What Julie has to say is so right and so clear that, with her permission, I am sharing it here. She writes:

Before the last few days, I was confused by the term “help object.” It took me less than 48 hours of being a “public cripple” to know what it means.

So far:

1. It means that if you offer me help and I don’t accept it, I’m an ungrateful, ungracious asshole. It doesn’t matter if what you are offering me is useful or not. It doesn’t even matter if what you are offering might be life threatening to me. I must say, “thank you” and accept it with total aplomb.

2. I can’t have a sense of humor. If I do, you will be confused and think I’m fine and feel duped by my asking for help. Therefore, I’m a scam artist, not a cripple.

3. Since I’m home bound, I must have nothing to do and no schedule, so you can barge in on me any time and you can also not show up or call when you have made a commitment to do so. After all, I’ll always be here, in bed, while you are busy with whatever a real life has to offer. I shouldn’t complain. Again, I’d be a whiner or an ungrateful asshole or both.
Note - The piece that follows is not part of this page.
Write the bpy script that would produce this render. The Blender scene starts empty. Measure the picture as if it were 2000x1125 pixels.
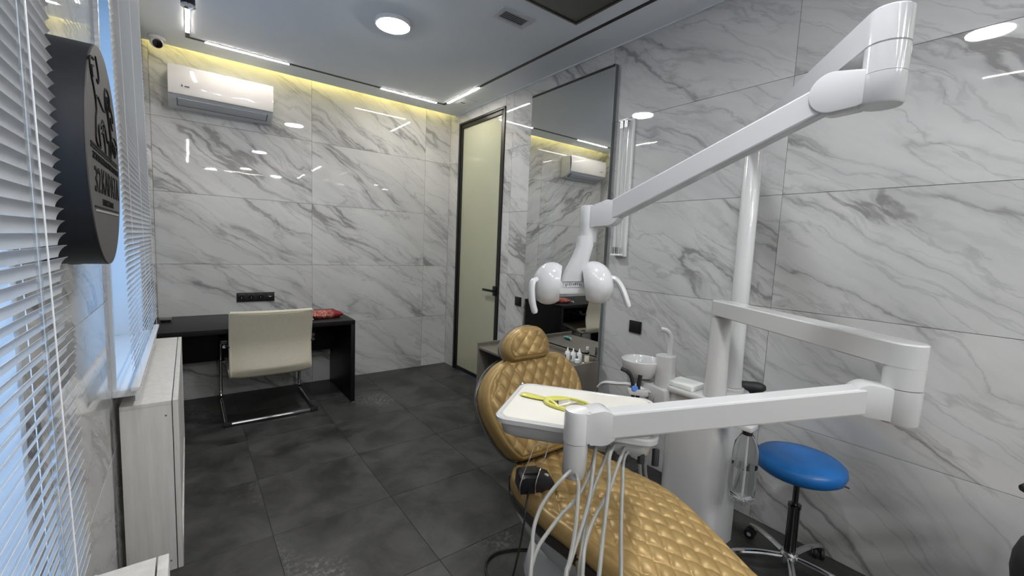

4. If you don’t follow through with what you promised you’d do, I must still be gracious and say “thank you.” I can’t say it put me out because in your eyes I have no life.

I don’t think I’ve read anything that has made the privilege of Ability quite so clear to me. This level of privilege is stunning. Privilege, in and of itself, isn’t something that one can escape, but it’s something that one can use well or badly. In the kinds of situations that Julie talks about, it’s being used badly.

To use it badly means to treat ill or disabled people as though we belong in some whole other category in which the rules of basic decency do not apply.

Do want to give help? Then ask what help is needed. Do you want to visit? Then ask what a good time might be and show up. Are you wondering how someone can have a sense of humor and be ill at the same time? Stop wondering and start believing.

I fundamentally do not understand why these are such difficult concepts. Do people suddenly lose their rights to be treated like human beings because our bodies change? No. We don’t. Why is this truth so hard to grasp?